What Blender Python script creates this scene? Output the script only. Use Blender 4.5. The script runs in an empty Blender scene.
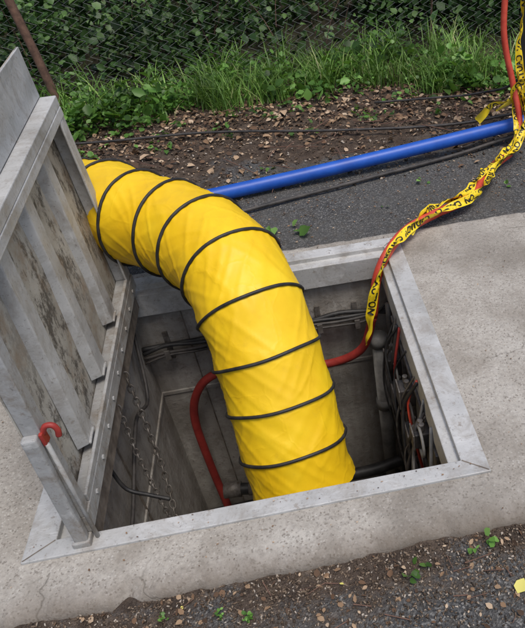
import bpy, math, random
import numpy as np
from mathutils import Vector, Matrix, noise
random.seed(7); rng=np.random.default_rng(7)
S=bpy.context.scene; COL=S.collection
# ------------------------------------------------------------ helpers
def link(o,parent=None):
    COL.objects.link(o)
    if parent: o.parent=parent
    return o
def empty(name):
    o=bpy.data.objects.new(name,None); return link(o)
def mesh(name,V,Fc,mat=None,parent=None,smooth=False):
    me=bpy.data.meshes.new(name); me.from_pydata([tuple(v) for v in V],[],[tuple(f) for f in Fc]); me.update()
    if smooth: me.polygons.foreach_set('use_smooth',[True]*len(me.polygons))
    if mat: me.materials.append(mat)
    return link(bpy.data.objects.new(name,me),parent)
def fastmesh(name,V,tris_quads,mat,parent=None,smooth=False):
    me=bpy.data.meshes.new(name); V=np.asarray(V,dtype=np.float32)
    me.vertices.add(len(V)); me.vertices.foreach_set('co',V.ravel())
    loops=np.concatenate([a.ravel() for a in tris_quads]); tot=np.concatenate([np.full(len(a),a.shape[1]) for a in tris_quads])
    st=np.concatenate([[0],np.cumsum(tot)[:-1]])
    me.loops.add(len(loops)); me.loops.foreach_set('vertex_index',loops.astype(np.int32))
    me.polygons.add(len(tot)); me.polygons.foreach_set('loop_start',st.astype(np.int32)); me.polygons.foreach_set('loop_total',tot.astype(np.int32))
    if smooth: me.polygons.foreach_set('use_smooth',[True]*len(tot))
    me.update(calc_edges=True); me.materials.append(mat)
    return link(bpy.data.objects.new(name,me),parent)
def catmull(P,n=12):
    P=[np.array(p,float) for p in P]; P=[2*P[0]-P[1]]+P+[2*P[-1]-P[-2]]; out=[]
    for i in range(1,len(P)-2):
        for k in range(n):
            t=k/n; a,b,c,d=P[i-1:i+3]
            out.append(.5*((2*b)+(-a+c)*t+(2*a-5*b+4*c-d)*t*t+(-a+3*b-3*c+d)*t**3))
    out.append(P[-2]); return np.array(out)
def frames(C):
    T=np.gradient(C,axis=0); T/=np.linalg.norm(T,axis=1)[:,None]+1e-12
    up=np.array([0,0,1.]) if abs(T[0][2])<.9 else np.array([1.,0,0])
    n=np.cross(T[0],up); n/=np.linalg.norm(n); N=[n]
    for i in range(1,len(C)):
        n=N[-1]-T[i]*np.dot(N[-1],T[i]); n/=np.linalg.norm(n); N.append(n)
    N=np.array(N); return T,N,np.cross(T,N)
def tube_arr(C,r,seg=10,cap=True):
    C=np.asarray(C,float); T,N,B=frames(C); n=len(C); r=np.broadcast_to(np.asarray(r,float),(n,))
    a=np.linspace(0,2*np.pi,seg,endpoint=False)
    V=(C[:,None]+r[:,None,None]*(np.cos(a)[None,:,None]*N[:,None]+np.sin(a)[None,:,None]*B[:,None])).reshape(-1,3)
    F=[(i*seg+j,i*seg+(j+1)%seg,(i+1)*seg+(j+1)%seg,(i+1)*seg+j) for i in range(n-1) for j in range(seg)]
    if cap: F.append(tuple(range(seg))[::-1]); F.append(tuple((n-1)*seg+j for j in range(seg)))
    return V,F
def tube(name,P,r,mat,parent=None,seg=10,n=10,spline=True):
    C=catmull(P,n) if spline else np.array(P,float)
    V,F=tube_arr(C,r,seg); return mesh(name,V,F,mat,parent,True)
def join(parts):
    V=[];F=[]
    for v,f in parts:
        o=len(V); V+= [tuple(x) for x in v]; F+=[tuple(i+o for i in q) for q in f]
    return V,F
BOXF=[(0,3,2,1),(4,5,6,7),(0,1,5,4),(1,2,6,5),(2,3,7,6),(3,0,4,7)]
def boxarr(a,b,fn=lambda p:p):
    (x0,y0,z0),(x1,y1,z1)=a,b
    return [fn(p) for p in [(x0,y0,z0),(x1,y0,z0),(x1,y1,z0),(x0,y1,z0),(x0,y0,z1),(x1,y0,z1),(x1,y1,z1),(x0,y1,z1)]],BOXF
def bev(o,w=.003,seg=2):
    m=o.modifiers.new('bevel','BEVEL'); m.width=w; m.segments=seg; m.limit_method='ANGLE'; return o
# ------------------------------------------------------------ materials
class M:
    def __init__(s,name,rough=.6,metal=0.,spec=.5):
        s.m=bpy.data.materials.new(name); s.m.use_nodes=True; s.t=s.m.node_tree; s.n=s.t.nodes; s.l=s.t.links
        s.b=s.n['Principled BSDF']; s.b.inputs['Roughness'].default_value=rough; s.b.inputs['Metallic'].default_value=metal
        s.b.inputs['Specular IOR Level'].default_value=spec
        s.tc=s.n.new('ShaderNodeTexCoord'); s.co=s.tc.outputs['Object']
    def set(s,inp,v):
        if hasattr(v,'is_linked') or hasattr(v,'links'): s.l.new(v,inp)
        elif isinstance(v,(tuple,list)): inp.default_value=tuple(v)+((1,) if len(v)==3 and len(inp.default_value)==4 else ())
        else: inp.default_value=v
    def map(s,scale=(1,1,1),rot=(0,0,0),co=None):
        n=s.n.new('ShaderNodeMapping'); s.l.new(co or s.co,n.inputs[0]); n.inputs['Scale'].default_value=scale; n.inputs['Rotation'].default_value=rot; return n.outputs[0]
    def noise(s,scale,detail=4,rough=.55,co=None,dist=0,out=0):
        n=s.n.new('ShaderNodeTexNoise'); s.l.new(co or s.co,n.inputs['Vector']); n.inputs['Scale'].default_value=scale; n.inputs['Detail'].default_value=min(detail,5); n.inputs['Roughness'].default_value=rough; n.inputs['Distortion'].default_value=dist; return n.outputs[out]
    def vor(s,scale,feat='F1',co=None,out='Distance'):
        n=s.n.new('ShaderNodeTexVoronoi'); n.feature=feat; s.l.new(co or s.co,n.inputs['Vector']); n.inputs['Scale'].default_value=scale; return n.outputs[out]
    def warp(s,amt,scale):
        nz_=s.noise(scale,4,.6,out=1); a=s.n.new('ShaderNodeVectorMath'); a.operation='MULTIPLY_ADD'; s.l.new(nz_,a.inputs[0]); a.inputs[1].default_value=(amt,amt,amt); s.l.new(s.co,a.inputs[2]); return a.outputs[0]
    def ramp(s,f,stops,interp='LINEAR'):
        n=s.n.new('ShaderNodeValToRGB'); s.l.new(f,n.inputs[0]); e=n.color_ramp.elements; n.color_ramp.interpolation=interp
        while len(e)<len(stops): e.new(.5)
        for k,(p,c) in zip(e,stops):
            k.position=p; c=(c,c,c) if not isinstance(c,(tuple,list)) else c; k.color=tuple(c)+(1,)
        return n.outputs[0]
    def mix(s,f,a,b,mode='MIX'):
        n=s.n.new('ShaderNodeMix'); n.data_type='RGBA'; n.blend_type=mode; s.set(n.inputs[0],f); s.set(n.inputs[6],a); s.set(n.inputs[7],b); return n.outputs[2]
    def math(s,op,a,b=0.,c=None,clamp=False):
        n=s.n.new('ShaderNodeMath'); n.operation=op; n.use_clamp=clamp; s.set(n.inputs[0],a); s.set(n.inputs[1],b)
        if c is not None: s.set(n.inputs[2],c)
        return n.outputs[0]
    def xyz(s,co=None):
        n=s.n.new('ShaderNodeSeparateXYZ'); s.l.new(co or s.co,n.inputs[0]); return n.outputs
    def island(s):
        return s.n.new('ShaderNodeNewGeometry').outputs['Random Per Island']
    def col(s,v): s.set(s.b.inputs['Base Color'],v); return s
    def rough(s,v): s.set(s.b.inputs['Roughness'],v); return s
    def bump(s,h,st=.3,d=.01):
        n=s.n.new('ShaderNodeBump'); s.l.new(h,n.inputs['Height']); n.inputs['Strength'].default_value=st; n.inputs['Distance'].default_value=d; s.l.new(n.outputs[0],s.b.inputs['Normal']); return s
    def translucent(s,color,fac=.3):
        t=s.n.new('ShaderNodeBsdfTranslucent'); s.set(t.inputs[0],color); mx=s.n.new('ShaderNodeMixShader'); mx.inputs[0].default_value=fac
        out=s.n['Material Output']; s.l.new(s.b.outputs[0],mx.inputs[1]); s.l.new(t.outputs[0],mx.inputs[2]); s.l.new(mx.outputs[0],out.inputs[0]); return s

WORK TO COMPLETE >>
Count the lines above that contain the word "empty", and give only that number.

TASK SOLUTION >>
2